Why the West’s war on industry has become its greatest weakness

Ralph Schoellhammer

The post-war order of free trade is dying before our eyes—and perhaps that’s the best thing that could happen to the West. What we’re witnessing today is nothing less than a fundamental realignment of geopolitical power relations, where democratic states find themselves forced to adopt authoritarian economic practices to defend their own sovereignty. But this transformation reveals a deeper cultural problem that has been decades in the making: Our civilisation’s inexplicable war against the very foundations that make modern life possible.

The European Union is planning measures that would have been unthinkable just a decade ago. Chinese companies will be required to transfer technology to European firms if they want access to European markets. Joint ventures could become mandatory, local sourcing quotas enforced—in short, all those practices about which the West has criticised China for years. These measures, announced for November, are theoretically directed against all non-EU companies, but the real target is obvious: China’s subsidized industrial products have flooded European markets while Beijing’s looming restrictions on rare earth elements threaten to squeeze European manufacturers into submission.

The irony is unmistakable but strategically necessary. A rules-based international order only works when all participants play by the same rules—a condition that has long ceased to exist. Yet this shift exposes something more troubling: We’re adopting these measures not from a position of strength, but because we’ve systematically weakened our own industrial foundations.

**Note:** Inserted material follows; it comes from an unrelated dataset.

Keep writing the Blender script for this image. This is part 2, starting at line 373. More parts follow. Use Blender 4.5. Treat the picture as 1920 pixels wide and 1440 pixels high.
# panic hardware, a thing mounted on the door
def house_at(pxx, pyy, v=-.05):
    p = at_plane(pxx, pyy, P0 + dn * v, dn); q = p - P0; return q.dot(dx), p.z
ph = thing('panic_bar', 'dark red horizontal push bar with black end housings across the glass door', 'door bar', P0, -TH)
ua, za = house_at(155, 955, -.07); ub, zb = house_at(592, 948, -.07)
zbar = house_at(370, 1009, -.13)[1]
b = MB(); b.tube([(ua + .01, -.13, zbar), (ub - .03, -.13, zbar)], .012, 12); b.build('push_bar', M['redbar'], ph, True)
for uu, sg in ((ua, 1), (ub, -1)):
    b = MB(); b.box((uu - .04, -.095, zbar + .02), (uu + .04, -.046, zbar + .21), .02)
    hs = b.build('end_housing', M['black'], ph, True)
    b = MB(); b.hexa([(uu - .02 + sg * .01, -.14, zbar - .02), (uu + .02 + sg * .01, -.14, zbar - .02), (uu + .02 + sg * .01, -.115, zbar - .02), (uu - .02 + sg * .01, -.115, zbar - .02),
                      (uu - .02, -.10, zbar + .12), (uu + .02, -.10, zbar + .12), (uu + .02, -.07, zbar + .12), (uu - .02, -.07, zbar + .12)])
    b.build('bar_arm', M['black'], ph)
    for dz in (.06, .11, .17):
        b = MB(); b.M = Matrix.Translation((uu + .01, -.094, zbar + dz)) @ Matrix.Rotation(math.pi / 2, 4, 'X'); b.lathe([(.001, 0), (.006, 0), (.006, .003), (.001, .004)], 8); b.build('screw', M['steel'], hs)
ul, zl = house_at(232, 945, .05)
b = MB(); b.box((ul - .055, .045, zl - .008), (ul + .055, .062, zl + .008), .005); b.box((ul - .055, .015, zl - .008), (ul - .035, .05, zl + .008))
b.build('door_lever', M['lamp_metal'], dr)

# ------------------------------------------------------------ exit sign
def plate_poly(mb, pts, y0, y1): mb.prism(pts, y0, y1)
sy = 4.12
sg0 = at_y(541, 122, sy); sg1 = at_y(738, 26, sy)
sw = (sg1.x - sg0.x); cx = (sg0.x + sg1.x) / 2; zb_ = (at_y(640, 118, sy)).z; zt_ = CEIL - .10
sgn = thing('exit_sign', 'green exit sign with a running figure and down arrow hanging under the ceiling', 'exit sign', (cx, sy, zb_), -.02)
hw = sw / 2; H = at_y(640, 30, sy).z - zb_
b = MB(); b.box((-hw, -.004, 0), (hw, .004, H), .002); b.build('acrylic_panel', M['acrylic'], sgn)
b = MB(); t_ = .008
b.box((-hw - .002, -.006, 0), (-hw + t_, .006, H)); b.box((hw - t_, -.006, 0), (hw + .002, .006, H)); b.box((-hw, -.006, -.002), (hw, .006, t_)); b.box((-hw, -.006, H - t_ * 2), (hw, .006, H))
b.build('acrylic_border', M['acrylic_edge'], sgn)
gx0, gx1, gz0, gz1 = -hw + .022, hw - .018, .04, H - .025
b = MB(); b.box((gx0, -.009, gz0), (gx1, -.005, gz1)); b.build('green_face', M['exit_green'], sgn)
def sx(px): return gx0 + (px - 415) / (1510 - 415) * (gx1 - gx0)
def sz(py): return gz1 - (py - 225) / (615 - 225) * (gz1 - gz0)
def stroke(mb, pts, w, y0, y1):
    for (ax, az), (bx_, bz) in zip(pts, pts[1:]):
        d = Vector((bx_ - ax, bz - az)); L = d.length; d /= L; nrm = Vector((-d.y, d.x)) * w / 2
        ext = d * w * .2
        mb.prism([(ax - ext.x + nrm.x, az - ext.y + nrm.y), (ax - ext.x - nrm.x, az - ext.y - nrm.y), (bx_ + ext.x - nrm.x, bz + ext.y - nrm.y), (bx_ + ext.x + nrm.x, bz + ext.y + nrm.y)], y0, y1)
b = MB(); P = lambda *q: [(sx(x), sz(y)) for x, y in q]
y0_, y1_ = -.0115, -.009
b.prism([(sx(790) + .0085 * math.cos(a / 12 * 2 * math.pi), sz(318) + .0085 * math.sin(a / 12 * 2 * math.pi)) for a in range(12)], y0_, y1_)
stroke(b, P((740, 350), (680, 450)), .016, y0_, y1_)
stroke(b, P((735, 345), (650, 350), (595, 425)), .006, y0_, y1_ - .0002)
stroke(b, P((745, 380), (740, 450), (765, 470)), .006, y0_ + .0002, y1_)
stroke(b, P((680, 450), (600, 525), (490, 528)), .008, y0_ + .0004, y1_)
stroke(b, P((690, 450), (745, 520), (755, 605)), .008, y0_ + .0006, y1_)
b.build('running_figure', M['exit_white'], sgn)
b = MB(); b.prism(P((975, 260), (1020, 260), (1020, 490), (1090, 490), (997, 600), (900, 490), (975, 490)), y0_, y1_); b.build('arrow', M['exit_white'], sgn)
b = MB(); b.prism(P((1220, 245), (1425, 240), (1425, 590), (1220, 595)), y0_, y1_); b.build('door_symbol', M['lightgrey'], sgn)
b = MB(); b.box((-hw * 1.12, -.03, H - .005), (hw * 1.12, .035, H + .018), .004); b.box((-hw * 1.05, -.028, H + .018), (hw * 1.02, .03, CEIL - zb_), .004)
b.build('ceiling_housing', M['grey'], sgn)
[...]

Even more drastic action came from the Dutch government’s takeover of Chinese-owned semiconductor manufacturer Nexperia under the rarely-used Goods Availability Act. This “highly exceptional” intervention, as Dutch authorities themselves call it, shows how deeply Chinese capital has penetrated European critical infrastructure. Nexperia, owned by China’s Wingtech Technology, produces basic semiconductor components essential for automotive and consumer electronics—chips that form the backbone of Europe’s industrial economy. What was once considered normal business activity is now recognised as potential leverage that European policymakers can no longer ignore.